Occasional Publications
An Independent Press Since 1986
James Barr online
No comments yet, apart from referring you to my earlier post on Jon Levenson's review. I'm happy, though, to be at the place in Barr's career where his books are available online! How convenient to run a search like this.
If your institution has access to Oxford Scholarship Online, you can search his titles here and here.
Update: After poking around online, I also found a brief biography for Barr (useful), and a 'fundamentalist' putting him to use (ironic).
Levenson reviews James Barr on Childs
But Barr is harshest on the scholar to whom he refers as "my friend Professor Brevard Childs," the distinguished Yale Old Testament theologian known for his advocacy and practice of the "canonical method" of biblical interpretation and his sympathies with Barthian theology. Time and again, Barr returns to Childs, almost always critically, devoting two whole chapters and two subsections of another chapter to his work.
Barr’s distaste for Childs’ work is not surprising. Childs is explicit that his labors are in the service of the Christian message (though, like Barr, he is also learned in and deeply respectful of Judaism) and that historical–critical study, though indispensable, can never be an adequate foundation upon which to build a theological affirmation. Some of Barr’s criticisms are quite plausible, such as his point that Childs uses the word "canon" in several discrete and not self–evidently compatible senses.
But Barr vitiates his own potentially formidable case against Childs by continually allowing himself to be diverted from the great hermeneutical issues to attack Childs for this or that comment, some of them mere obiter dicta. For example, in response to Childs’ claim that "feminist positions . . . imply modalism in place of sound trinitarian doctrine," Barr remarks, "No feminist will find this argument other than laughable." Even if this unlikely claim be so, how does it answer Childs’ criticism? And what point does James Barr score against the canonical method by telling us (in the text, not the notes) that Childs’ indices are so poor that "the name of Karl Barth (or, indeed, my own) is cited in the text at numerous places which have been overlooked in the index"?

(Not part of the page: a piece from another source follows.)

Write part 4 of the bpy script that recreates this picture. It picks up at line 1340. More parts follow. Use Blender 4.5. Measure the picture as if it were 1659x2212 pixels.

It is odd that a scholar so sympathetic to the history of religion should lack a characteristic absolutely essential to the proper practice of that discipline—the characteristic of empathy for what is strange and foreign and the eagerness to present it as fairly as possible before attacking it. To read Barr on Childs, one would have great difficulty guessing the identity of the perceived weakness in the older liberal theology that accounted for the rise and rapid spread of the dialectical alternative.
Part of the explanation for Barr’s acute distaste for Childs’ work may be biographical. Since Barr tells us he once believed in dialectical theology himself, perhaps his relentless attacks on it, and on Childs as its foremost exemplar in the biblical field, derive from the convert’s scorn for his past orientation. But there is also a larger and more important difference in their respective confessional stances. Whereas Childs is a Presbyterian committed to reformulating the classical Calvinist doctrine of sola scriptura in response to the challenge of historical criticism, Barr’s more modernistic position, as we have seen, awards a much smaller role to the Bible in the ascertainment of truth and a large role to post–biblical tradition, which he often sees as a corrective and an improvement over the Bible. Their differences on matters of biblical theology go back to more fundamental differences of religious identity of which neither scholar seems sufficiently cognizant. Their debates over method are mostly the old religious arguments carried on in a new idiom. One wishes that Barr had addressed this more fundamental point head–on, and without all the captiousness.
I've read that Barr was once quite an active evangelical in his days at Edinburgh. I wonder how much this experience drives him to write books like Fundamentalism. (Donald Dayton asks this question with more precision.) If Levenson is right, Barr's acrimony for Childs might be of the same kind.
Barr is an instructive case for me. I too can get quite emotionally involved in arguments I'm working through (ask Kevin if you know him). Barr's writing, whether on Fundamentalism, or Childs, draws attention to the need to gain a little critical distance from your subject, and to leave room for a little charity. A lesson I hope I can put into practice sooner rather than later.